C’est là, à deux pas du minuscule musée juif d’Odessa, dans un bâtiment suranné, où siégeait le Comité Palestine, qui tenait dans une boite bleue métallique frappée de l’Etoile de David les fonds des donateurs étrangers destinés à l’achat de terre à Jaffa.

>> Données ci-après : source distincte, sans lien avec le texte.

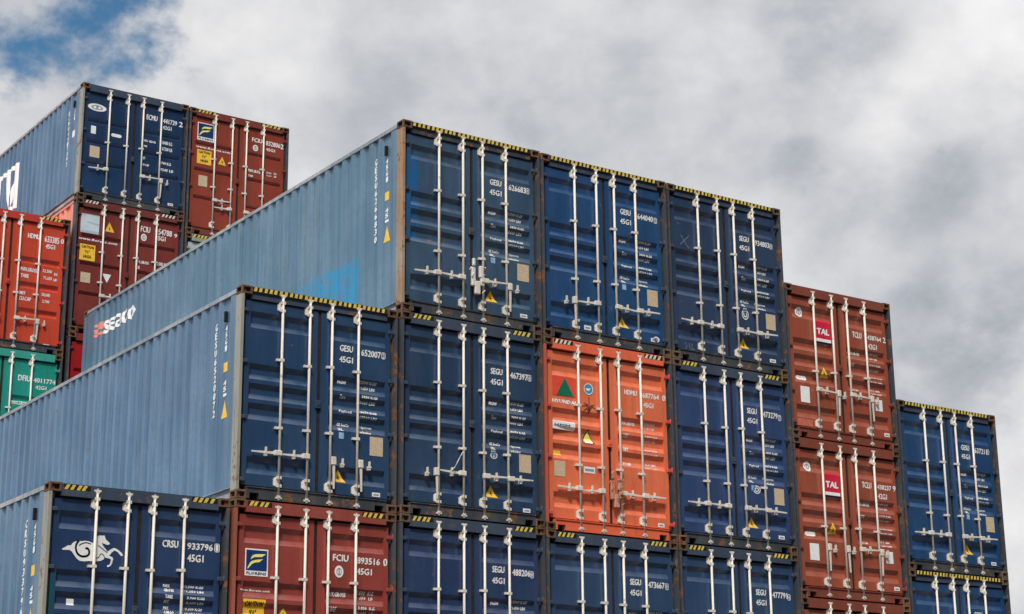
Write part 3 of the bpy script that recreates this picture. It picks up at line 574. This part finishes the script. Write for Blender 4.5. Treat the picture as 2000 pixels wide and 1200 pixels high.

Oui, personne n’en doute, Odessa ne serait pas Odessa sans les juifs. Et pourtant, ils ont failli disparaître. Quand Hitler confie la Bessarabie au roumain Antonescu , le dictateur lui promet une ville Judenfrei. Déportations, exécutions, entrepôts où on enferme 25000 personnes avant d’y mettre les brûler vifs… à la fin de la guerre, ils ne sont plus que 600 survivants. Mais les exilés reviennent, reconstruisent, s’affairent. Odessa la juive n’est pas morte. En février 2022, à l’aube de l’invasion russe, ils sont encore une bonne quarantaine de mille.
La rue « Hébraïque » à Odessa- Photo jean Paul Mari
Et la guerre éclate, une nouvelle fois. Là, ils s’en vont. La peur ? « Non. Plutôt l’argent, la chute du business », dit un responsable de la synagogue. « Grâce aux conditions d’accueil exceptionnelles des pays étrangers », préfère dire le rabbin. L’exode mondial ampute la communauté d’Odessa qui fuit vers l’Europe et l’Amérique du Nord et surtout Israël, toujours à la recherche d’immigrés juifs. De combien ? Pas de chiffres sûrs même si l’on parle de 70 % des fidèles. Aujourd’hui, dans cette ville dont Isaac Babel disait qu’elle a été « construite par les juifs », d’une tolérance absolue envers les minorités, ils ne représenteraient que 3 % de la population.
La fin d’une fabuleuse histoire ? Le rabbin pressé – marié à la fille de la fille de la fille de- ne se pose pas ce genre de question de goy. Staline, Hitler, Poutine et son invasion, tout cela relève du temporaire, du provisoire. Igor, son adjoint, qui a vécu à Brooklyn, est plus pragmatique : « Quand la guerre s’arrêtera, les affaires reprendront, Odessa renaîtra, plus forte que jamais. Et les juifs reviendront. » Odessa, sans les juifs, ne serait pas Odessa.